As yet the " natural law" held sway in Ireland, but very soon this country was to be fully equipped with a Statute all to itself. Two Statutes against witchcraft had already been passed in England, one in 1541, which was repealed six years later, and a second in 1562. Partly no doubt on account of the Kilkenny case of 1578, and partly to place Ireland on the same footing as England, a Statute was passed by the Irish Parliament in 1586. Shorn of much legal verbiage the principal points of it may be gathered from the following extracts :
" Where at this present there is no ordinarie ne condigne punishment provided against the practices of the wicked offences of conjurations, and of invocations of evill spirites, and of sorceries, enchauntments, charms, and witchcrafts, whereby manie fantasticall and devilish persons have devised and practised invocations and conjurations of evill and wicked spirites, and have used and practised witchcrafts, enchauntments, charms, and sorceries, to the destruction of the persons and goods of their neighbours, and other subjects of this realm, and for other lewde and evill intents and purposes, contrary to the laws of Almighty God, to the peril of their owne soules, and to the great infamie and disquietnesse of this realm.
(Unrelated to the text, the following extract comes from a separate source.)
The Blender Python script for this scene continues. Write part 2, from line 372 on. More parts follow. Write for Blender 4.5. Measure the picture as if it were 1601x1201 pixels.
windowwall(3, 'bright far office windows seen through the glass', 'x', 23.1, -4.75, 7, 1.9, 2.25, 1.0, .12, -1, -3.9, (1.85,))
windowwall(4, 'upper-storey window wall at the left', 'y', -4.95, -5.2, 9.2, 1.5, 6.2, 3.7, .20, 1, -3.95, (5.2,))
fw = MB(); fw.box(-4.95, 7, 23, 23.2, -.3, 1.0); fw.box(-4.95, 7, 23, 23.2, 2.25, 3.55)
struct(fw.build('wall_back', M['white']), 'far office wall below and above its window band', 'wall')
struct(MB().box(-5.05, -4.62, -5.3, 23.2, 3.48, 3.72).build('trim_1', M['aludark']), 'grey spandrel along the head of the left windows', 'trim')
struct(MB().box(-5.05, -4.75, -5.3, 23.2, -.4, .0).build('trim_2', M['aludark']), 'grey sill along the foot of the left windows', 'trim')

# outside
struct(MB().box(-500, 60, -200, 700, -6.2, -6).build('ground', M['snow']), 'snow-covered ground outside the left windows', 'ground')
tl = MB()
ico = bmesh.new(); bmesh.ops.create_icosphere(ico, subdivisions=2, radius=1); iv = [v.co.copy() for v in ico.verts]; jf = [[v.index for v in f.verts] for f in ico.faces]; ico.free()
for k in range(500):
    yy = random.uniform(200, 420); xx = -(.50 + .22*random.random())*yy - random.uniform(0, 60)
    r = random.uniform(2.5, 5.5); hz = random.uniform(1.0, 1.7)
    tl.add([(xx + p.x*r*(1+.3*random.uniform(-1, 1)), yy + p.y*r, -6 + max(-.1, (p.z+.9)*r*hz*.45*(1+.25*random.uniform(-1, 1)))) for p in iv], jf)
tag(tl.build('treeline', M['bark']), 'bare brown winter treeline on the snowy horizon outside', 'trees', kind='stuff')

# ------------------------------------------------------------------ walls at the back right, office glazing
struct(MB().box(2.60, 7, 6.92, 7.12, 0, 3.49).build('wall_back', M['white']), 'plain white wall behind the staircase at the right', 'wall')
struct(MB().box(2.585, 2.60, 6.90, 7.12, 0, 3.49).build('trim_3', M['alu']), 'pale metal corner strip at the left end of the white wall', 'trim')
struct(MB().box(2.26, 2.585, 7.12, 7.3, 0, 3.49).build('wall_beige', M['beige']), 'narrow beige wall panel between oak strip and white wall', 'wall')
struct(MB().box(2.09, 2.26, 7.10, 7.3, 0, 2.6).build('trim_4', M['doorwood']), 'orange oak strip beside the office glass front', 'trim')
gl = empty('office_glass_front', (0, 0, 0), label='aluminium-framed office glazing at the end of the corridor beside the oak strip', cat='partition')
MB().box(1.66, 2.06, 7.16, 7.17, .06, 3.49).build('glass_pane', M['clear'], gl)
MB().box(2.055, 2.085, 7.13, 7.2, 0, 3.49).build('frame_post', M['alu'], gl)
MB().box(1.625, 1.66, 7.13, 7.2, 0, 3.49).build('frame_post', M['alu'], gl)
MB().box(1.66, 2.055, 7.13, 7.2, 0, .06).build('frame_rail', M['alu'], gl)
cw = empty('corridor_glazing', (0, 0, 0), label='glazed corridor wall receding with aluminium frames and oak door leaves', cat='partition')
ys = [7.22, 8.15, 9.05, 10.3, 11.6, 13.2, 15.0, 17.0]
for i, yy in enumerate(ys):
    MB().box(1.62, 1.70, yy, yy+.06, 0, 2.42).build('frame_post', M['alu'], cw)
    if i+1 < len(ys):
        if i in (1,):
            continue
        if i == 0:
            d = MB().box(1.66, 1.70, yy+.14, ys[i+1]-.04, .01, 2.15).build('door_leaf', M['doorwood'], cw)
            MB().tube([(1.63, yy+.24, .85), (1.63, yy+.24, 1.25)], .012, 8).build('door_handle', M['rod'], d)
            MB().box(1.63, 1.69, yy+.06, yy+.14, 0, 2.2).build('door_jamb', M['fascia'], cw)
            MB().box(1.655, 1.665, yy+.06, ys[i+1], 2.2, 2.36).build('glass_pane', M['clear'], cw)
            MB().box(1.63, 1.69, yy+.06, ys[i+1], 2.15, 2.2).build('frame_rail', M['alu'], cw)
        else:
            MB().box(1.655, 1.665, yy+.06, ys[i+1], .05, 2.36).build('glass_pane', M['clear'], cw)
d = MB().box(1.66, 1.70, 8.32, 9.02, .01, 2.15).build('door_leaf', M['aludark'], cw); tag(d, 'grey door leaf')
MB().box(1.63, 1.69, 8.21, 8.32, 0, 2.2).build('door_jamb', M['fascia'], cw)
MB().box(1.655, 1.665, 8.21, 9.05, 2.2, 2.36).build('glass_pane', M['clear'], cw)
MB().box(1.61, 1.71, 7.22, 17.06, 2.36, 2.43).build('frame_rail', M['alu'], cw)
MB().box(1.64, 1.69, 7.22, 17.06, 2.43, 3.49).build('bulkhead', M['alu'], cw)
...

For reformation thereof, be it enacted by the Queen's Majestie, with the assent of the lords spirituall and temporall and the commons in this present Parliament assembled.
" 1. That if any person or persons after the end of three months next, and immediately after the end of the last session of this present parliament, shall use, practise, or exercise any witchcraft, enchauntment, charme, or sorcery, whereby any person shall happen to be killed or destroied, that then as well any such offender or offenders in invocations and conjurations, as is aforesaid, their aydors or councelors . . . being of the said offences lawfully convicted and attainted, shall suffer paines of death as a felon or felons, and shall lose the privilege and benefit of clergie and sanctuarie ; saving to the widow of such person her title of dower, and also the heires and successors of such a person all rights, titles, etc, as though no such attaynder had been made.
" 2. If any persons (after the above period) shall use, practise, or exercise any witchcraft, enchauntment, charme, or sorcery, whereby any person or persons shall happen to be wasted, consumed, or lamed, in his or their bodie or member, or whereby any goods or cattels of any such person shall be destroyed, wasted, or impaired, then every such offender shall for the first offence suffer imprisonment by the space of one yeare without bayle or maineprise, and once in every quarter of the said yeare, shall in some market towne, upon the market day, or at such time as any faire shall be kept there, stand openlie in the pillorie for the space of sixe houres, and shall there openly confesse his or theire errour and offence, and for the second offence shall suffer death as a felon, saving, etc. (as in clause 1).
" 3. Provided always, that if the offender in any of the cases aforesaid, for which the paines of death shall ensue, shall happen to be a peer of this realm : then his triall therein to be had by his peers, as is used in cases of felony and treason, and not otherwise.
" 4. And further, to the intent that all manner of practice, use, or exercise of witchcraft, enchauntment, charme, orsorcery, should be from henceforth utterly avoide, abolished, and taken away ; be it enacted by the authority of this present Parliament that if any person or persons . . . shall take upon them by witchcraft, etc, to tell or declare in what place any treasure of gold or silver shall or might be found or had in the earth or other secret places, or where goods or things lost or stollen should be found or become, or shall use or practice any sorcery, etc, to the intent to provoke any person to unlawful love (for the first offence to be punished as in clause 2), but if convicted a second time shall forfeit unto the Queen's Majesty all his goods and chattels, and suffer imprisonment during life".